LA LEGA DEI TICINESI ci marcia e vuole chiudere le frontiere. L’Udc (Pierferdi Casini non c’entra, è un partito della destra elvetica) cerca consenso piazzando in Canton Ticino manifesti con lo slogan “Siamo in mutande”. Immagine: un uomo ritratto due volte, la prima ben vestito e sorridente, giacca e cravatta e telefonino in mano (“Ieri”); la seconda torvo e sudato, trasandato e in cannottiera (“Oggi”). Proposta: basta con “gli oltre 8 mila lavoratori frontalieri impiegati nel terziario”. C’è sempre un nord più a nord del tuo nord. E così gli italiani (magari leghisti) che varcano ogni giorno la frontiera, a Chiasso o Brogeda, per andare a lavorare in terra elvetica, oggi si trovano segnati a dito da altri leghisti più leghisti di loro che li vorrebbero rimandati a casa. Che tremenda vendetta, e non solo linguistica: di qua della frontiera il pericolo è rappresentato dagli “extracomunitari”; di là, dai “comunitari”. Sì, sono i cittadini dell’Unione europea, italiani soprattutto , ma anche spagnoli e tedeschi, che “rubano il lavoro” agli svizzeri. E che lavoro! “Da voi, gli stranieri vengono a fare, in fondo, i mestieri che gli italiani non vogliono più. Da noi, voi venite invece a rubarci i nostri lavori, le nostre scrivanie”. Dunque “comunitario” in Svizzera è peggio di “extracomunitario” in Italia. Chissà che confusione, nella testa dei lombardi, trattati oltreconfine come alcuni di loro, al di qua del confine, trattano i “negher”.
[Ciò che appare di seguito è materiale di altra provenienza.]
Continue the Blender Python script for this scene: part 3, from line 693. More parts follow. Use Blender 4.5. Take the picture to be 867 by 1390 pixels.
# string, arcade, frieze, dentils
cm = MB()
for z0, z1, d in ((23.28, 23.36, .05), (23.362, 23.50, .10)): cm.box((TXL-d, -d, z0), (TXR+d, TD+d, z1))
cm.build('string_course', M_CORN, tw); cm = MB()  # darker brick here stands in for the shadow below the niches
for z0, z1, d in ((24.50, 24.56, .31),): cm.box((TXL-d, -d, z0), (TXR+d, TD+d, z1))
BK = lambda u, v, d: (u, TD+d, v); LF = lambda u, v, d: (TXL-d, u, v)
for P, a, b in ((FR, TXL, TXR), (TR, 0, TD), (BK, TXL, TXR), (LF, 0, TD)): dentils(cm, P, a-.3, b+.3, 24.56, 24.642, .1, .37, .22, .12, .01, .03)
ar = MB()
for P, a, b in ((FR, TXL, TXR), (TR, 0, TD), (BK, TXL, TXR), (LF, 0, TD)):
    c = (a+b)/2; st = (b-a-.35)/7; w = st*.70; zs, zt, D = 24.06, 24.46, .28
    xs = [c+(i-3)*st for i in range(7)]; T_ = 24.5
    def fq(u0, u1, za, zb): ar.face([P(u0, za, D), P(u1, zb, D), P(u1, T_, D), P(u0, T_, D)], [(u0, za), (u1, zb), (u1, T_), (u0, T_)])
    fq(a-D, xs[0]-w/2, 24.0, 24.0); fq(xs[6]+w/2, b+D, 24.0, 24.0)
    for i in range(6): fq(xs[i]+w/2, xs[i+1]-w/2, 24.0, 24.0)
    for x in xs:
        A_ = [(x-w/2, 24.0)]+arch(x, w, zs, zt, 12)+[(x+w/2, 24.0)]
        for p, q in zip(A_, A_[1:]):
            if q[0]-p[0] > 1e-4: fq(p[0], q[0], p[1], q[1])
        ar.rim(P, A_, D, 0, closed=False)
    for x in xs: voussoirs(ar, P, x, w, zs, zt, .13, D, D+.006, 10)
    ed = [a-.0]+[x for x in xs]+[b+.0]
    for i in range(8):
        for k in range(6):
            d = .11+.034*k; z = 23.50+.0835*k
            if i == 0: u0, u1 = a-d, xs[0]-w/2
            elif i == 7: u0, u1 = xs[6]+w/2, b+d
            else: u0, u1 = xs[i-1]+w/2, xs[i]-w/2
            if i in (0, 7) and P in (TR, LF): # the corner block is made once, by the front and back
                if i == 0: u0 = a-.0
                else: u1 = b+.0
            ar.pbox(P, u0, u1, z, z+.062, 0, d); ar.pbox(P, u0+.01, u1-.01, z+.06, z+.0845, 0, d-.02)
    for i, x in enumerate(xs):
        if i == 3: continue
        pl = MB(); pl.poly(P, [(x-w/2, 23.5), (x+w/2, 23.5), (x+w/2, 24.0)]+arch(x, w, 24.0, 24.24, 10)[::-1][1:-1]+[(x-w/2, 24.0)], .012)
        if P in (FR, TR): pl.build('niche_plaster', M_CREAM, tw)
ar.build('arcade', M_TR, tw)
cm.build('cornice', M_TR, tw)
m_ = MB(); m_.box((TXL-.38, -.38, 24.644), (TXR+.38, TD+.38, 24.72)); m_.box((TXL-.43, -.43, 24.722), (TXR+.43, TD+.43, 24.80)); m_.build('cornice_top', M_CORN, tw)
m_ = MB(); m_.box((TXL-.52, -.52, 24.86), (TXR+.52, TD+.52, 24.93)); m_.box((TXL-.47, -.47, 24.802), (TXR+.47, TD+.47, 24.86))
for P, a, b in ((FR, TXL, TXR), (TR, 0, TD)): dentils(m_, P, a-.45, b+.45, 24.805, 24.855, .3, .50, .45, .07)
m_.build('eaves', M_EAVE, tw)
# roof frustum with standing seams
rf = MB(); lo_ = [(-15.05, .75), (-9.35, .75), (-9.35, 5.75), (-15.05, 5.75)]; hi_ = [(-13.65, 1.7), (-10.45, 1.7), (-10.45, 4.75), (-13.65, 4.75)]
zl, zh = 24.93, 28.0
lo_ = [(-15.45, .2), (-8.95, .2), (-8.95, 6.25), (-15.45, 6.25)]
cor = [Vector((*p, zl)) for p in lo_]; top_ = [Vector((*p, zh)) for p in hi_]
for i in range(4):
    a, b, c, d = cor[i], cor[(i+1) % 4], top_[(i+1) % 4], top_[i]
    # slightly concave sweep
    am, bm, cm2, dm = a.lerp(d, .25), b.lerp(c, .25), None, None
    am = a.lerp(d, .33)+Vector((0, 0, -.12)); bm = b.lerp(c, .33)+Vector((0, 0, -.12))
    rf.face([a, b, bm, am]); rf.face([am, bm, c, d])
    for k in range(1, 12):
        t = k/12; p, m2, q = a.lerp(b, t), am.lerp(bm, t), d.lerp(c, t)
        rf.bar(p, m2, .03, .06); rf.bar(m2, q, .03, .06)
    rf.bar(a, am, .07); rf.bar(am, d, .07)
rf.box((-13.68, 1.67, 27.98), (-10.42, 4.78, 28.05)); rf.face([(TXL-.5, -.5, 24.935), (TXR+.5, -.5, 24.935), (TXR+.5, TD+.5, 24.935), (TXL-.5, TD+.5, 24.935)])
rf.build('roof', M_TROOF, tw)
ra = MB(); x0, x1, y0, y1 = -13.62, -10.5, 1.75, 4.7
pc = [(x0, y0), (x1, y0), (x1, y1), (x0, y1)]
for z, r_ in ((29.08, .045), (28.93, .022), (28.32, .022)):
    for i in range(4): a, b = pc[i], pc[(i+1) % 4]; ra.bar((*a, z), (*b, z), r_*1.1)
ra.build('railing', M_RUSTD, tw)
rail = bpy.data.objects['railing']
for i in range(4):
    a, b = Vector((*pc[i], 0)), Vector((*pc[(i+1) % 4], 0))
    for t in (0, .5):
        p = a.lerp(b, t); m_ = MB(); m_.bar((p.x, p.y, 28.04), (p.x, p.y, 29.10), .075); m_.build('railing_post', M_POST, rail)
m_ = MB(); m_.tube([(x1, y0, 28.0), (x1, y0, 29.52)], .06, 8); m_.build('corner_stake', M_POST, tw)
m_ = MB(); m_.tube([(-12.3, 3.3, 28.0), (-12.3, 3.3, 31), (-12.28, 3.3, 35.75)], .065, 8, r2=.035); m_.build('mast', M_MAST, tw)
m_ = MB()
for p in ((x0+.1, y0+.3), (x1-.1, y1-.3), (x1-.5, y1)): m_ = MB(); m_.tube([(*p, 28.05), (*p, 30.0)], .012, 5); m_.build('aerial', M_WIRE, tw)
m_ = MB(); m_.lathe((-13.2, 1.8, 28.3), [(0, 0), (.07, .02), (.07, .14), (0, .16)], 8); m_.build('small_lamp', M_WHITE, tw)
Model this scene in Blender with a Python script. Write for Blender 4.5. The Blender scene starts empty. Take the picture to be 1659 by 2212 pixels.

DAL LAVORO alla sicurezza, si sa, il passo (politico) è breve. Ed ecco dunque gli xenofobi ticinesi all’attacco dell’accordo di Schengen, colpevole di aver “permesso la libera circolazione dei criminali” e di aver quindi portato nella Confederazione una situazione di insicurezza. Curioso che ad assumere gli italiani “comunitari” siano gli imprenditori svizzeri e lo stesso Giuliano Bignasca, il recentemente scomparso leader della Lega dei ticinesi, nella sua impresa edile aveva la maggior parte di lavoratori stranieri (fatti i conti, costano meno). Negli uffici delle banche e agli sportelli, assicurano le associazioni finanziarie, gli stranieri sono ancora pochi. Ma in tempi di crisi, a ogni latitudine, la paura è più forte della matematica e della ragione. La piazza di Lugano non è più un bastione inespugnabile, il futuro non offre più certezze granitiche di sviluppo neppure ai maghi del franco. La Svizzera lava più bianco, ma chi ha qualcosa da nascondere ora va in siti più impermeabili e più lontani, tanto ormai basta un clic.